There’s a seedy aesthetic to the film that smacks of an amateur documentary, Hooper’s fly-on-the-wall creating an intimate, uncomfortable sense of reality. Equally effective is his technique in placing his camera on the same level as or with the characters. In doing so, he   hijacks the viewer, and we find ourselves trapped along with them in the Sawyer home or vainly trying to flee. Attached to them, we’re unable to turn tail and run, like we hope poor Kim and Pam will once them stumble into Leatherface’s domain. Much like the cat, curiosity gets the best of them, and they become the killer’s first victims. Needless to say, satisfaction doesn’t bring them back.

While much has been written regarding the tone and mood of the movie, the humor it contains is often overlooked. The windshield washing half-wit at the gas station where they stop, the Old Man (Jim Siedow) chastising his son (Edwin Neal) for allowing his chainsaw-wielding brother to destroy the front door and the perverse Sawyer clan mocking poor Sally when she awakens to find herself tied to a chair -a grisly repast in front her – all produce genuine humor, albeit of the darkest sort. Hooper cruelly toys with us in these moments, allowing the viewer a brief respite from the mayhem before yanking us back into his nightmare.

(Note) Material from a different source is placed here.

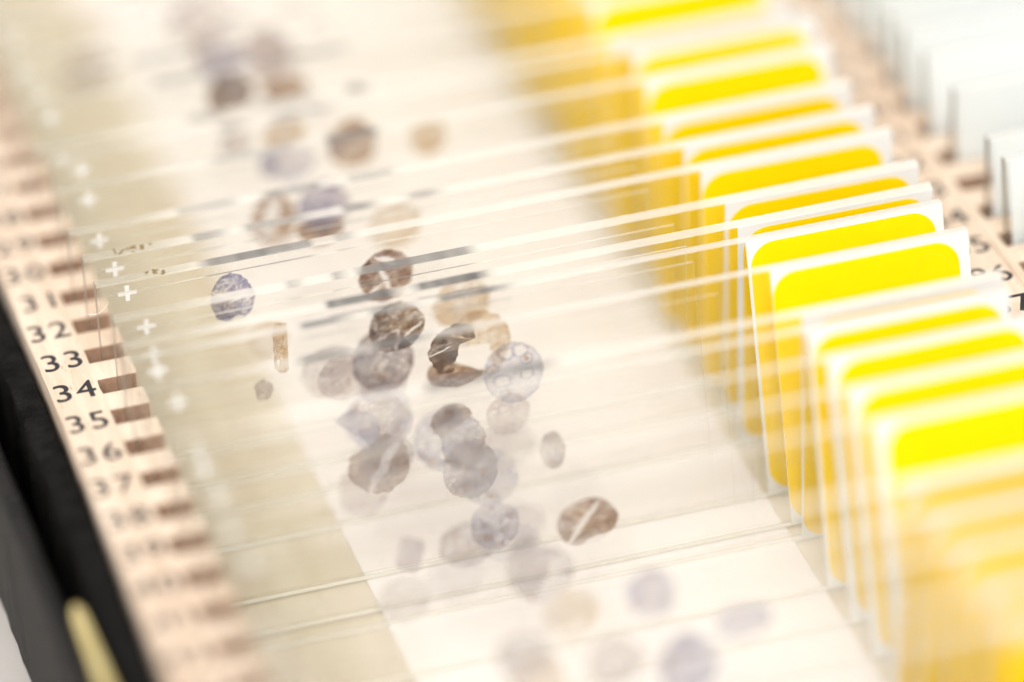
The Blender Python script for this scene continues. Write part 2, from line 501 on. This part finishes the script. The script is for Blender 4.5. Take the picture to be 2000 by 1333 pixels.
def slab(name, x0, x1, y0, y1, z0, z1, ch, st, prof, parent, face_mat, opaque_scale=1.0, prof_low=True):
    """bar with chamfered long edges, cut into stations along x; faces 0 = clear, 1 = ground edge"""
    low = prof_low and z0 == 0  # front bottom edge gets an added pale bead, imitating light glowing along the glass
    sec = [(y0, z0 + (0.26 if low else ch)), (y0 - 0.22 if low else y0 + ch, z0), (y1 - ch, z0), (y1, z0 + ch), (y1, z1 - ch), (y1 - ch, z1), (y0 + ch, z1), (y0, z1 - ch)]
    xs = np.linspace(x0, x1, st - 2); xs = np.sort(np.concatenate([xs, [x0 + .05, x1 - .05]]))
    c, a = prof(xs); c0, a0 = edge_profile(xs, [], None, 1.0) if prof_low else (c, a)
    v = []; fc = []; fm = []; tone = []
    for i, x in enumerate(xs):
        for kq, q in enumerate(sec):
            v.append((x, *q))
            tone.append((*c[i], a[i] * opaque_scale) if kq >= 4 else (0.95, 0.93, 0.88, 1.0 if kq < 2 and z0 == 0 else 0.06))
            if i == 0: tone[-1] = (0.26, 0.22, 0.165, 0.75)
    for i in range(st - 1):
        for k in range(8):
            k2 = (k + 1) % 8
            fc.append((i * 8 + k, i * 8 + k2, (i + 1) * 8 + k2, (i + 1) * 8 + k))
            fm.append(0 if k == 7 else 2 if k == 3 else 1)
    fc.append(tuple(range(7, -1, -1))); fm.append(1)
    fc.append(tuple((st - 1) * 8 + k for k in range(8))); fm.append(1)
    o = link_mesh(name, v, fc, [face_mat, M['edge'], M['glass_back'] if face_mat is M['glass'] else face_mat], parent, fm)
    me = o.data
    bm = bmesh.new(); bm.from_mesh(me); bmesh.ops.recalc_face_normals(bm, faces=bm.faces[:]); bm.to_mesh(me); bm.free()
    at = me.color_attributes.new('tone', 'FLOAT_COLOR', 'POINT')
    at.data.foreach_set('color', np.array(tone, dtype=np.float32).ravel())
    return o

def rounded_rect(x0, x1, z0, z1, r, y0, y1, n=8):
    pts = []
    for cx, cz, a0 in ((x1 - r, z1 - r, 0), (x0 + r, z1 - r, 90), (x0 + r, z0 + r, 180), (x1 - r, z0 + r, 270)):
        for k in range(n + 1):
            a = math.radians(a0 + 90 * k / n)
            pts.append((cx + r * math.cos(a), cz + r * math.sin(a)))
    m_ = len(pts)
    v = [(x, y0, z) for x, z in pts] + [(x, y1, z) for x, z in pts]
    f = [tuple(range(m_)), tuple(range(2 * m_ - 1, m_ - 1, -1))]
    f += [(k, k + m_, (k + 1) % m_ + m_, (k + 1) % m_) for k in range(m_)]
    return v, f

shared = {}
def shared_part(key, name, verts, faces, mats, parent):
    if key not in shared:
        o = link_mesh(name, verts, faces, mats, parent)
        shared[key] = o.data
        bm = bmesh.new(); bm.from_mesh(o.data); bmesh.ops.recalc_face_normals(bm, faces=bm.faces[:]); bm.to_mesh(o.data); bm.free()
        return o
    return link(name, shared[key], parent)

def cross_geo(cx, cz, s, w, y0, y1):
    p = [(-w, s), (w, s), (w, w), (s, w), (s, -w), (w, -w), (w, -s), (-w, -s), (-w, -w), (-s, -w), (-s, w), (-w, w)]
    v = [(x, y0, z) for x, z in p] + [(x, y1, z) for x, z in p]
    f = [(0, 1, 2, 5, 6, 7, 8, 11), (2, 3, 4, 5), (8, 9, 10, 11)]
    f += [tuple(k + 12 for k in reversed(q)) for q in f]
    f += [(k, k + 12, (k + 1) % 12 + 12, (k + 1) % 12) for k in range(12)]
    return v, f

# stained tissue sections -----------------------------------------------------
K = {'brown': (1.12, 1.58, 1.95), 'dark': (1.95, 2.4, 2.75), 'lav': (0.95, 0.98, 0.66), 'ring': (0.20, 0.20, 0.12), 'tan': (0.30, 0.52, 0.85),
     'grey': (0.66, 0.75, 0.74), 'pale': (0.22, 0.26, 0.22), 'purple': (0.95, 1.0, 0.72), 'mauve': (0.50, 0.64, 0.66)}
def sm(x, a, b):
    t = np.clip((x - a) / (b - a), 0, 1)
    return t * t * (3 - 2 * t)
def core(parent, x, h, rx, ry, kind, seed, n=60, cuts=(), keep=None, dens=1.0, tilt=0.0, crack=0.0, rim=0.0, dots=0, wob=0.08):
    """a thin irregular disc of section, its stain held per vertex"""
    rs = np.random.RandomState(seed)
    g = np.linspace(-1.08, 1.08, n)
    X, Z = np.meshgrid(g, g)
    r = np.hypot(X, Z); th = np.arctan2(Z, X)
    edge = 1.0 + wob * (fbm(np.cos(th) * 2 + 20, np.sin(th) * 2 + 9, rs, 4) - 0.5) * 2 + 0.11 * (fbm(X * 6 + 12, Z * 6 + 12, rs, 4) - 0.5)
    mask = r < edge
    fade = sm(edge - r, 0.0, 0.035)
    lo = fbm(X * 1.6 + 9, Z * 1.6 + 9, rs, 4); hi = fbm(X * 9 + 30, Z * 9 + 30, rs, 3)
    fib = fbm(X * 3 + Z * 5 + 40, (Z - X * .3) * 16 + 40, rs, 3)
    k = np.array(K[kind])
    if kind in ('ring', 'pale'):
        d = 0.55 + 0.7 * (lo - 0.5) + 0.35 * (hi - 0.5)
    else:
        d = 0.68 + 1.25 * (lo - 0.5) + 0.95 * (hi - 0.5) + 0.9 * (fib - 0.5)
    # patches stained a little browner or bluer
    hue = (fbm(X * 1.3 + 60, Z * 1.3 + 60, rs, 3) - 0.5)[..., None] * np.array((-.35, 0.0, .45))
    D = d[..., None] * k * (1 + hue)
    if rim:
        w = np.exp(-((r - edge + 0.06) / 0.07) ** 2)
        D = D + rim * (w * (0.5 + hi))[..., None] * k * 0.9
    if dots:
        dk = np.array((0.50, 0.85, 1.25)); lk = np.array((0.60, 0.58, 0.36))
        for q in range(dots):
            a = rs.rand() * 6.28; rr = 0.25 + 0.65 * rs.rand() ** .6
            px, pz = rr * math.cos(a), rr * math.sin(a)
            s = 0.045 + 0.07 * rs.rand()
            q2 = np.hypot((X - px) / (1 + .6 * rs.rand()), Z - pz) + 0.10 * (hi - 0.5)
            if rs.rand() < .6: D = D + (sm(s - q2, -.02, .04) * (0.35 + 0.5 * rs.rand()))[..., None] * dk
            else: D = D * (1 - 0.8 * sm(1.5 * s - q2, -.02, .04))[..., None]
            D = D + (np.exp(-((q2 - 1.7 * s) / 0.022) ** 2) * 0.55)[..., None] * lk
        ln = np.abs(fbm(X * 2.3 + 50, Z * 2.3 + 50, rs, 3) - 0.5)
        fade = fade * (1 - 0.85 * np.exp(-(ln / 0.011) ** 2))
    if crack:
        ln = np.abs(fbm(X * 2.1 + 70, Z * 2.1 + 70, rs, 4) - 0.5)
        fade = fade * (1 - np.exp(-(ln / (0.013 * crack)) ** 2))
        ln2 = np.abs(fbm(X * 3.4 + 90, Z * 7.0 + 90, rs, 3) - 0.52)
        fade = fade * (1 - 0.8 * np.exp(-(ln2 / (0.016 * crack)) ** 2))
    for (px, pz, ang, wd, ln) in cuts:
        ca, sa = math.cos(ang), math.sin(ang)
        u = (X - px) * ca + (Z - pz) * sa; w_ = -(X - px) * sa + (Z - pz) * ca
        w_ = w_ + 0.14 * (fbm(u * 3 + 5, u * 0 + 2, rs, 3) - 0.5) + 0.07 * (hi - 0.5)
        taper = np.clip(1 - (np.abs(u) / ln) ** 2, 0, 1)
        fade = fade * (1 - sm(wd * taper - np.abs(w_), -.02, .02))
    if keep is not None: mask &= keep(X + .10 * (hi - .5), Z + .10 * (fib - .5), lo)
    D = np.clip(D, 0.02, None) * dens * fade[..., None]
    T_ = np.exp(-D)
    # stretch, tilt in the plane
    ct, st_ = math.cos(tilt), math.sin(tilt)
    PX = x + rx * (X * ct - Z * st_); PZ = h + ry * (X * st_ + Z * ct)
    q = mask[:-1, :-1] & mask[1:, :-1] & mask[:-1, 1:] & mask[1:, 1:]
    ii, jj = np.nonzero(q)
    if len(ii) == 0: return None
    idx = np.stack([ii * n + jj, ii * n + jj + 1, (ii + 1) * n + jj + 1, (ii + 1) * n + jj], 1)
    used, invx = np.unique(idx.ravel(), return_inverse=True)
    faces = invx.reshape(-1, 4)
    V = np.stack([PX.ravel()[used], np.full(len(used), -TH / 2 - 0.035), PZ.ravel()[used]], 1)
    o = link_mesh('tissue_section', V.tolist(), faces.tolist(), [M['film']], parent)
    at = o.data.color_attributes.new('stain', 'FLOAT_COLOR', 'POINT')
    cc = np.ones((len(used), 4), np.float32); cc[:, :3] = T_.reshape(-1, 3)[used]
    at.data.foreach_set('color', cc.ravel())
    return o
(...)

The Sawyers are victims of the economic and social upheaval of the early 1970’s, their workplace and home torn asunder by forces beyond their control. The slaughterhouse where generations of their family have worked has laid them off, machines now doing their work more efficiently. As a result, they’re forced to use their skill set to survive, this time harvesting wayward travelers rather than docile bovine. Done for sustenance as well as commerce, their “barbeque” is available at their filling station. That there is no fuel for sale at the establishment further underscores their sense of abandonment and desperation.

Regarding their family, the absence of a matriarch is obvious and has a profound effect on them. One imagines Mrs. Sawyer having left once times got rough, perhaps getting a job in a far-off town. Left to fend for themselves, the behavior of the Sawyer men devolves to its most primitive, their filthy home an effective metaphor for the decay of the nuclear family.

Yet Leatherface, the simplest of the family, does his best to fill this void. We witness him doing domestic chores, his grisly kitchen activities a grotesque display of meal preparation for the clan. The apron he wears and the mask he dons, replete with garish red lipstick and topped with a cheap wig, suggests a conscious effort to become a perverse mother-figure.

We’re in the palm of Hooper’s hand throughout, the spell he weaves so powerful, there’s no escaping it even when our eyes are closed, our hands over our ears.  The film’s dark images, both seen and suggested, haunt us long after we witness its unforgettable final image of the blood-drenched Sally – cinema’s first Final Girl- screaming in terror as Leatherface dances maniacally in the morning sun, chainsaw whirling about him as he turns in circles of delusion and delight. While moments from inferior knockoffs are swept to the dustbin of our minds, Massacre’s scenes are seared in our memories, their power growing as we further contemplate their meaning and horror.